The Court however noted that there was a discrepancy between the HFEA forms as the men’s consent form included a section (Section 6.4) allowing a partner to use any embryos or sperm in case of death. The same provision did not however appear on the women’s form. Based on this finding and the evidence given, Theis J was satisfied that AB had consented to EF using the embryo. The Judge noted that “AB was not given the opportunity to consent to EF being able to use their partner-created embryo in treatment with a surrogate in the event of her death due to an omission in the HFEA scheme”. She continued by saying that AB was “not clearly told about the need to complete them in order to evidence her consent to the posthumous use of her embryos by EF”.
The Court agreed with EF that refusal to use the embryo was a disproportionate interference with Article 8 of the European Convention on Human Rights (ECHR). Theis J noted that the requirement of consent was paramount to the Human Fertilisation and Embryology Act 1990, as amended, and reflects the importance of personal autonomy. Theis J argued that “The insistence on written consent would, in the particular circumstances of this case, defeat rather than promote this objective of the legislative scheme. In circumstances where the interference with EF’s Article 8 rights would be significant, final and lifelong, there are no countervailing factors to justify the interference as, in the circumstances, permitting the application would not undermine a fundamental objective of the statutory scheme.”
Theis J was, therefore, satisfied that Schedule 3 of the HFEA 1990 should be read as introducing an implied discretion for the Court to accept evidence of consent provided other than in writing where a failure to do so would result in a breach of Article 8 ECHR.
Implications:
Although very fact-specific, this case is not an unusual story. In this case, the declaration was sought by the father rather than the mother. This case was successful as the applicant demonstrated a breach of his ECHR rights.

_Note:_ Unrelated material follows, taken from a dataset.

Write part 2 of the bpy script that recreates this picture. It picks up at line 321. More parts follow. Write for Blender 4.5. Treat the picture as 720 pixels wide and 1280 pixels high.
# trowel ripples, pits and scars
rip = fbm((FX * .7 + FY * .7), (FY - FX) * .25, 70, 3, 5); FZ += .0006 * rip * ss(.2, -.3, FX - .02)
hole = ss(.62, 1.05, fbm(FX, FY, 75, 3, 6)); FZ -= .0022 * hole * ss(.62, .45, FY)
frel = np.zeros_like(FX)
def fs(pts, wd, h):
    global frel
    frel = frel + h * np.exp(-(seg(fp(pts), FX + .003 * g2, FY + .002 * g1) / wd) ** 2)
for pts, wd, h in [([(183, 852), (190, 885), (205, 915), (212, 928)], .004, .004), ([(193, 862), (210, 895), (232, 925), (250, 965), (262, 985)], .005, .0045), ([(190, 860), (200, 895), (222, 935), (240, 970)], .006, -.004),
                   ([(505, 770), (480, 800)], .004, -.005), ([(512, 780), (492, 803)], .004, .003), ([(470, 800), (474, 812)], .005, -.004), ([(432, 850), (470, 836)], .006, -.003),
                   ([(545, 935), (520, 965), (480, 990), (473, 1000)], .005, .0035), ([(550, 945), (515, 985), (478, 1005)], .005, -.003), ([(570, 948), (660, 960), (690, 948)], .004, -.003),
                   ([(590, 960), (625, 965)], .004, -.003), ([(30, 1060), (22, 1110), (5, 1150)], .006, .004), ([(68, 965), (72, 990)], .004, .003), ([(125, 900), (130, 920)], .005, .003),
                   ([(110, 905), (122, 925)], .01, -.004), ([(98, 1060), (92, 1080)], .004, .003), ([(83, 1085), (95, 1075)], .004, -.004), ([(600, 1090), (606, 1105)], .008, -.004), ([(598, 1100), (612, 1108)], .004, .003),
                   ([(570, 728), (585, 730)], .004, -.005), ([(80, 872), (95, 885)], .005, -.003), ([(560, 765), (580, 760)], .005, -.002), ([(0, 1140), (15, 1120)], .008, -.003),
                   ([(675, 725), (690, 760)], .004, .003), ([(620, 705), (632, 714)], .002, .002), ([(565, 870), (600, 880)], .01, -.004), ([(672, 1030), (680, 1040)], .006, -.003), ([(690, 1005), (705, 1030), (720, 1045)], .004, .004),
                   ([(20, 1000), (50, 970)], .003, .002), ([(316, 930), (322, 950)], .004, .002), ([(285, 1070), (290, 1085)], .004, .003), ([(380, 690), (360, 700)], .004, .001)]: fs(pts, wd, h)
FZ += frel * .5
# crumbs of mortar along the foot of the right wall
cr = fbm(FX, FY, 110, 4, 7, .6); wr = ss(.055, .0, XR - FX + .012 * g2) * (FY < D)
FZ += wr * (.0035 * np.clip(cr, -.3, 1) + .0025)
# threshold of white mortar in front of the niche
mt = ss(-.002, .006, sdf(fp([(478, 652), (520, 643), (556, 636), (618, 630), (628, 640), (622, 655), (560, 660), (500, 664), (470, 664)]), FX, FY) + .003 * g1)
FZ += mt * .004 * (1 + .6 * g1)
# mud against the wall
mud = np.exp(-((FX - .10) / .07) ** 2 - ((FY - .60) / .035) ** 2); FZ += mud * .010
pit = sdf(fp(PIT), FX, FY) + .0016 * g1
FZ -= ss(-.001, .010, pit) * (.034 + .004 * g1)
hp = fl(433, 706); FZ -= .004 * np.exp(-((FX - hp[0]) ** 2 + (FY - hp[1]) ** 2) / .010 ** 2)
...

Despite various high-profile cases, the consent requirements imposed by the HFEA are still in place. For instance, in 1997, Mrs. Blood battled the system and the written consent requirement to have the right to use her late husband’s sperm. Her request was only successful because of EU law. A case such as the one at hand gives hope that the system might yet change and that judges are evidently willing to alleviate the pain those applicants face. Finally, it is important to have evidence of the deceased person’s wishes to help the Court with its decision.